Waves for Change has many such stories to tell. Several of its coaches have come from environments of violence or drug abuse. Having started with only 10 children in 2011, today 250 youth come through the charity’s programmes every year.

It far exceeds what its British founder, Tim Conibear, imagined when he set it up. Having worked as a surf coach in Cornwall, he was disappointed to see that, more than a decade after South Africa’s first democratic elections, segregation persisted on the waves. “I didn’t see kids from the townships in the water,” he says.

He began taking some kids from Masiphumelele, a predominantly black township near Kommetjie, to the beach with some friends. It quickly became obvious that surfing helped the kids focus and cope with difficult situations at home.

One of the first to join the initiative, initially as a volunteer and then as a paid coach, is 26-year-old eesident of “Masi” Yanga Mpopoma. He believes by surfing together black and white South Africans can mend their broken past. When he came to Cape Town aged 15, he thought surfing was only for white people. After trying it, he was hooked.

Khayelitsha township, near Cape Town
Khayelitsha township, near Cape Town, where Waves for Change have recently expanded its programme. The township has been troubled by violence in the past. Photograph: Mike Hutchings/Reuters

“When I got into the water it made me forget my stress and my family problems. After catching my first wave, I thought I want to do that again,” he says. Now it is his passion and his career. He especially loves helping children from his community break out of the cycle of violence. “I want to help kids and change the way our community works,” he says.

The charity works with teachers in the township to identify teenagers who might be turning to drugs and violence to cope with traumatic experiences, such as seeing a friend hurt or killed, or a family member harmed. Conibear says kids in the townships can experience eight to 12 traumatic events in a year.

The kids on the programme are taught to surf, and given coping strategies, such as trust-building exercises between each other and with adults, that help them deal with things like peer pressure, stress and overwhelming emotions. The charity also offers homework assistance and there is also a feeding scheme to help those who do not get enough to eat at home.

Other local youth programmes also use sport to lead vulnerable youth away from a life of crime and drugs. Many target sports that are popular in the townships, such as soccer. Waves for Change is aiming to transform what used to be a predominantly white, middle-class recreational scene into something more inclusive.

Earlier this year Waves for Change won the Sport for Health Award from Beyond Sport, a London-based charity. But running the charity hasn’t always been a walk on the beach, says Conibear. At the start, funding was scarce. “We made do with what we could cobble together, which has created a strong ‘can do’ attitude at Waves for Change.”

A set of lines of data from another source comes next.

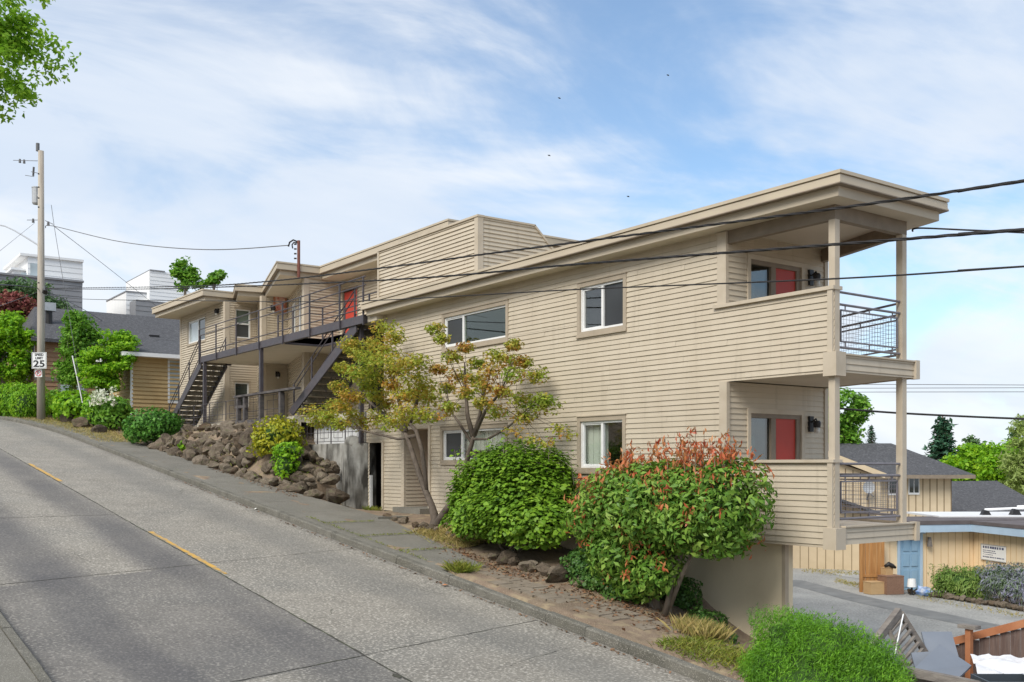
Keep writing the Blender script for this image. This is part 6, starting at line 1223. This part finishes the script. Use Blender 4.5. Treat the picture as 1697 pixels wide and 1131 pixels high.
hz = nd(t, 'ShaderNodeMapRange', interpolation_type='SMOOTHSTEP'); hz.inputs[1].default_value = .0; hz.inputs[2].default_value = .26; hz.inputs[3].default_value = .85; hz.inputs[4].default_value = 0.; L(sp.outputs[2], hz.inputs[0])
cov = wm('MINIMUM', wm('ADD', wm('ADD', wm('MULTIPLY', big, .66), wm('MULTIPLY', fine, .36)), wm('ADD', side.outputs[0], wm('MULTIPLY', hz.outputs[0], .6))), 1.)
cs_n = nd(t, 'ShaderNodeMapRange', interpolation_type='SMOOTHSTEP'); cs_n.inputs[1].default_value = .12; cs_n.inputs[2].default_value = .95; L(cov, cs_n.inputs[0]); cov = wm('ADD', wm('MULTIPLY', cs_n.outputs[0], .82), .13)
tone = wn(1.3, 6., .55, 10, (1, .5, 1), .3, .7, (5, 2, 0)); cr = nd(t, 'ShaderNodeMix', data_type='RGBA'); cr.inputs[6].default_value = (.70, .79, .92, 1); cr.inputs[7].default_value = (.92, .95, .99, 1); L(tone, cr.inputs[0])
b2 = nd(t, 'ShaderNodeBackground'); L(cr.outputs[2], b2.inputs[0]); b2.inputs[1].default_value = .57
tint = nd(t, 'ShaderNodeMix', data_type='RGBA', blend_type='MULTIPLY'); tint.inputs[0].default_value = 1; tint.inputs[7].default_value = (.80, .98, 1.06, 1); L(sky.outputs[0], tint.inputs[6]); L(tint.outputs[2], bg.inputs[0]); bg.inputs[1].default_value = SKY_STR
mx = nd(t, 'ShaderNodeMixShader'); L(cov, mx.inputs[0]); L(bg.outputs[0], mx.inputs[1]); L(b2.outputs[0], mx.inputs[2]); L(mx.outputs[0], out.inputs[0])
sd = bpy.data.lights.new('Sun', 'SUN'); sd.energy = 1.9; sd.angle = R_(30); sd.color = (1, .95, .86); so = bpy.data.objects.new('Sun', sd); C.objects.link(so)
v = Vector((math.cos(R_(SUN_EL))*math.cos(R_(SUN_AZ)), math.cos(R_(SUN_EL))*math.sin(R_(SUN_AZ)), math.sin(R_(SUN_EL)))); so.rotation_euler = v.to_track_quat('Z', 'Y').to_euler(); so.location = v*60
cd = bpy.data.cameras.new('Camera'); cam = bpy.data.objects.new('Camera', cd); C.objects.link(cam); sc.camera = cam
cd.sensor_width = 36; cd.sensor_fit = 'HORIZONTAL'; cd.lens = 36*F_/1697; cd.shift_y = (HZ_-565.5)/1697; cd.clip_start = .1; cd.clip_end = 4000
cam.location = tuple(CAM); cam.rotation_euler = (math.pi/2, 0, math.atan2(-FW[0], FW[1]))
sc.view_settings.view_transform = 'Standard'; sc.view_settings.look = 'None'; sc.view_settings.gamma = 1; sc.view_settings.exposure = .88
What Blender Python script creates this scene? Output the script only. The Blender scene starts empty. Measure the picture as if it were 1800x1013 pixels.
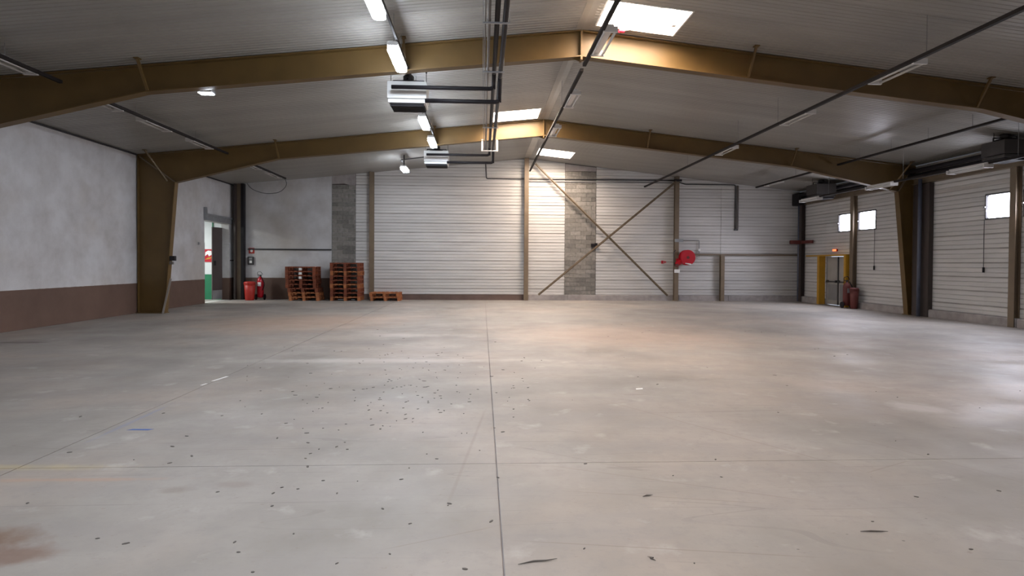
import bpy, math, random
from mathutils import Vector, Matrix
random.seed(7)
C = bpy.context.scene.collection
SC = bpy.context.scene

# ---------------------------------------------------------------- camera
F, CH = 1050.0, 1.73
yaw, pit, roll = math.atan(52 / F), math.atan(16 / F), math.radians(.37)
fw = Vector((math.sin(yaw) * math.cos(pit), math.cos(yaw) * math.cos(pit), -math.sin(pit)))
r = fw.cross(Vector((0, 0, 1))).normalized(); u = r.cross(fw)
r2 = math.cos(roll) * r + math.sin(roll) * u; u2 = -math.sin(roll) * r + math.cos(roll) * u
cam = bpy.data.cameras.new('camera'); co = bpy.data.objects.new('camera', cam); C.objects.link(co)
m3 = Matrix((r2, u2, -fw)).transposed()
co.matrix_world = Matrix.Translation((0, 0, CH)) @ m3.to_4x4()
cam.sensor_width = 36; cam.lens = F / 1800 * 36; cam.shift_y = -27.5 / 1800; cam.clip_end = 200
SC.camera = co
# ---------------------------------------------------------------- world, exposure
w = bpy.data.worlds.new('sky'); SC.world = w; w.use_nodes = True
w.node_tree.nodes['Background'].inputs[0].default_value = (.75, .85, 1, 1)
w.node_tree.nodes['Background'].inputs[1].default_value = 1.0
SC.view_settings.view_transform = 'Standard'; SC.view_settings.look = 'None'
SC.view_settings.exposure = 0.05; SC.view_settings.gamma = 1; SC.view_settings.use_curve_mapping = False
SC.cycles.use_denoising = True
# the rest of the hall behind the camera: its lamps, skylights and open loading door
LAMP = (.80, .88, 1.0)
def area(name, loc, sx, sy, power, col, rot=(0, 0, 0)):
    l = bpy.data.lights.new(name, 'AREA'); l.shape = 'RECTANGLE'; l.size = sx; l.size_y = sy
    l.energy = power; l.color = col
    o = bpy.data.objects.new(name, l); o.location = loc; o.rotation_euler = rot; C.objects.link(o)
    return o
LED_E, SKY_E, WIN_E = 85.0, 75.0, 14.0
SKYC = (1.0, .82, .68); WINC = (.86, .87, 1.0)
for y in (6.4, 3.8, 1.2, -1.4, -4.0): area('lamp_light', (-1.65, y, 5.6), .2, 1.3, 90, LAMP)
for x, y in ((1.1, 3.7), (3.1, -3.4)): area('skylight_light', (x, y, 6.6), 1.6, 1.25, 820, SKYC)
area('loading_door_light', (3.0, -9.6, 2.6), 7.0, 4.2, 360, (.95, .96, 1.0), (math.radians(90), 0, math.radians(180)))

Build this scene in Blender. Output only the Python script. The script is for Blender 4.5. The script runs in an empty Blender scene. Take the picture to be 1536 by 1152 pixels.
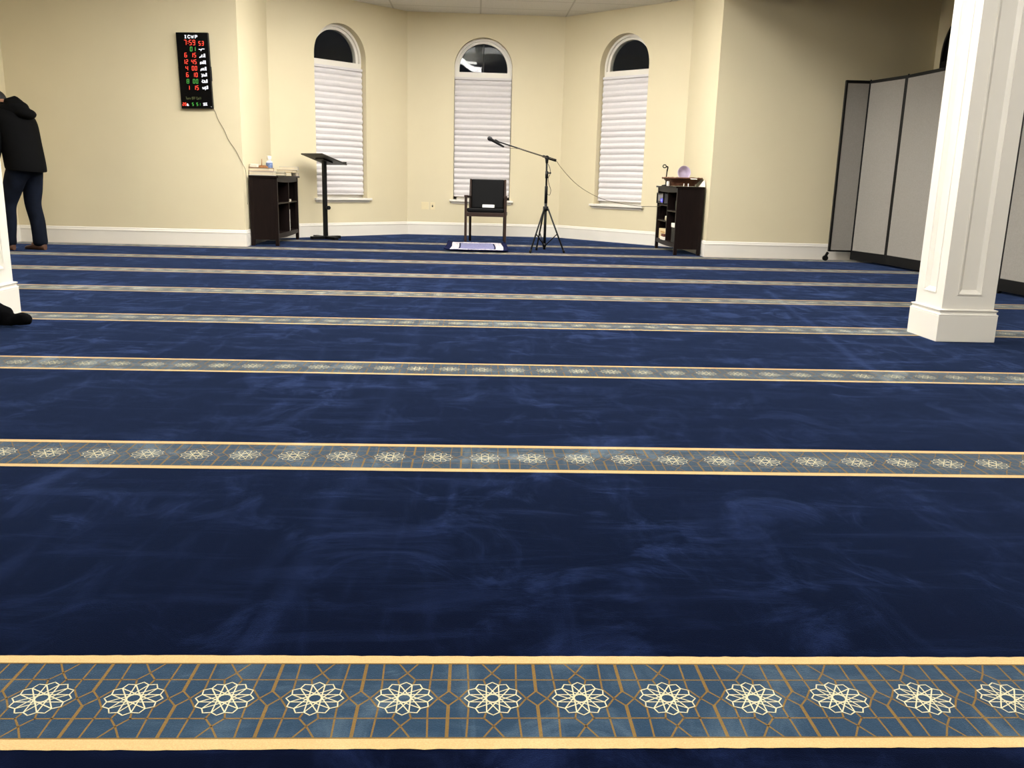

Today his main challenge is meeting demand, he says. “There are a lot of kids who need the service and even more who want to join. We have capacity for 250 kids per week at the moment but have almost twice that number on our waiting list. So we’re looking at how we can scale effectively to meet demand.”

In 2012 the charity expanded to Khayelitsha, a sprawling informal settlement that dominates the flatlands between Cape Town and the seaside town of Somerset West. It was a challenging move. There are parts of Khayelitsha were even police fear to go. Returning from the beach one day coaches and students were caught out by gunfire. Once, a body washed up on the beach while they were surfing. Today Khayelitsha houses the charity’s largest programme.

Mpopoma’s dream is to one day move from the township and live closer to the sea. So close, he says, that he can wake up and see from his windows whether the waves look good enough for a dawn patrol. Learning to surf has given him a job and a purpose, but it has also given him peace of mind. He says: “It’s made me a free man.”